Born in 1915, Vorster died in South Africa in 1983. Today, he's chiefly remembered by many of South Africa's black citizens for having been among the more viciously racist of its apartheid-era leaders.

 

4.

But, for the moment, let's suppose his life had taken a different turn; that in 1950 he had emigrated to Canada (after hiding his Nazi past) and used his skills to build a prosperous and comfortable life for himself and his family.  

Let's also suppose that Vorster was still alive; now a retired, reasonably healthy octogenarian. Let's further suppose that his name had been included in the list alongside that of Katriuk, Odynsky, and the other suspects so named.

However, seeing as Vorster's record of collaboration with the Nazis was easy to verify -- being analogous to that of an Adrien Arcand -- let's say our federal government had announced its intention to fast-track the denaturalization and deportation processing of his file. I think it an altogether reasonable inference to conclude that the ones to applaud the fed's decision longest and loudest in this instance would have been Canada's various Jewish organizations, ironically enough. It is they, after all, including the Canadian Jewish Congress, B'Nai Brith Canada, and the Simon Wiesenthal Centre, to name the most prominent ones, who lobbied long and hard for this D & D (read: denaturalization and deportation) solution to the problem of Nazi war criminals and collaborators on Canadian soil.

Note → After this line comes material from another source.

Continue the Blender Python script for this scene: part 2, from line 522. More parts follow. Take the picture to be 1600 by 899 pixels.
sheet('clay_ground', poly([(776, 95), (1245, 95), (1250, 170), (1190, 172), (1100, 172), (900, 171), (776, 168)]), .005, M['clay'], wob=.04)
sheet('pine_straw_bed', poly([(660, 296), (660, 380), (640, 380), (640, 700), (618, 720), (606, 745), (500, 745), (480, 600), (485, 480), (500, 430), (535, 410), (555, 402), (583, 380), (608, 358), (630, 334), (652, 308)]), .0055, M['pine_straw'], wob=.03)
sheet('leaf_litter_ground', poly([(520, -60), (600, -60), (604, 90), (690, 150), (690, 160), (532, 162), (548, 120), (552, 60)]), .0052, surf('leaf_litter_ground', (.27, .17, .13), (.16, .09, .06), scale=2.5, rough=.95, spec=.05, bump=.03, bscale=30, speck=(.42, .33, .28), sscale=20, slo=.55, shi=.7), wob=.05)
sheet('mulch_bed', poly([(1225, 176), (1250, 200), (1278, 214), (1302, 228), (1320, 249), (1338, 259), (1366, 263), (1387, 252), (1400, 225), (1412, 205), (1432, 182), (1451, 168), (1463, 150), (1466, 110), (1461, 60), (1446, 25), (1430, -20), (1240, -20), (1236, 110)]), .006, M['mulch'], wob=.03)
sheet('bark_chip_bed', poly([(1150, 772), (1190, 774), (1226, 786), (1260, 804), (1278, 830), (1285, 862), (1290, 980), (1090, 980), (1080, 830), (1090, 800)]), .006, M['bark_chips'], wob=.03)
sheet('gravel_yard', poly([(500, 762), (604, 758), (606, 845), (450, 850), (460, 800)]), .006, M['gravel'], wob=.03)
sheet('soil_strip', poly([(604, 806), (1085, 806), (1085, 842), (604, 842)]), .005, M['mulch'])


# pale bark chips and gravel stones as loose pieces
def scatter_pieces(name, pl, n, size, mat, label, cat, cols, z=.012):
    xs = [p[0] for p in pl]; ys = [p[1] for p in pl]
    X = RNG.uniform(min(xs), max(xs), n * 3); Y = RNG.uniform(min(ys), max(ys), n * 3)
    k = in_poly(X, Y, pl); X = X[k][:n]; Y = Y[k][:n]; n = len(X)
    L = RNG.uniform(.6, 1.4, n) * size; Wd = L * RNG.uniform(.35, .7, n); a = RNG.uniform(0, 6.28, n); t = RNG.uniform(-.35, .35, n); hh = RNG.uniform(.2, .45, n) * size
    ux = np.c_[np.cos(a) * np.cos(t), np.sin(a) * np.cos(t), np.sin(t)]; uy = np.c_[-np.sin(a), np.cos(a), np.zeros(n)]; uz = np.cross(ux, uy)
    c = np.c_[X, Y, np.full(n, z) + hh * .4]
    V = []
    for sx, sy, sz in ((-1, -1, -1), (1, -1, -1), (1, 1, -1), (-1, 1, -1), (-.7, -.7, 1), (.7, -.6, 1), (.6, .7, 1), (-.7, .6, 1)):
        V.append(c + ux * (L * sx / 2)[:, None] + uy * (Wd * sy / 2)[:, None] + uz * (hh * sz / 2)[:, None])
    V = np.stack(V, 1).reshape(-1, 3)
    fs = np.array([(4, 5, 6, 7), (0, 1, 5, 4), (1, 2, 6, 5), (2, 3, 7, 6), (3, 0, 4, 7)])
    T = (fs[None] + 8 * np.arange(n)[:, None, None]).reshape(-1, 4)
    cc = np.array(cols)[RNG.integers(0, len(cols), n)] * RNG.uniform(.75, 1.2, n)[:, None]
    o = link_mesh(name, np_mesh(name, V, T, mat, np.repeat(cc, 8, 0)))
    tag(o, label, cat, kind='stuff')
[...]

Still, this Vorster fantasy is only a hunch, merely a matter of speculation, of -- that word again! -- inference.

But nowadays in Canada, government lawyers playing hunches that a man might have behaved criminally nearly 60 years ago, during World War Two, is, apparently, entirely permissible; even though it may wantonly destroy a hitherto productive life and ruin a spotless reputation.

Of course, one might well ask, What if among the old men our federal government has earmarked for denaturalization and deportation there should happen to be one or more Frank Waluses?

To that "our" government has a one-word answer. Sure, it's not stated explicitly, let alone bannered from rooftops, but it can be discerned by anyone who can read the telltale signs mouthed by its silent, conspiratorial, bureaucratic lips: "Tough..."

Was it Stalin -- or Hitler -- who liked to say: "You can't make an omelette without breaking eggs..."?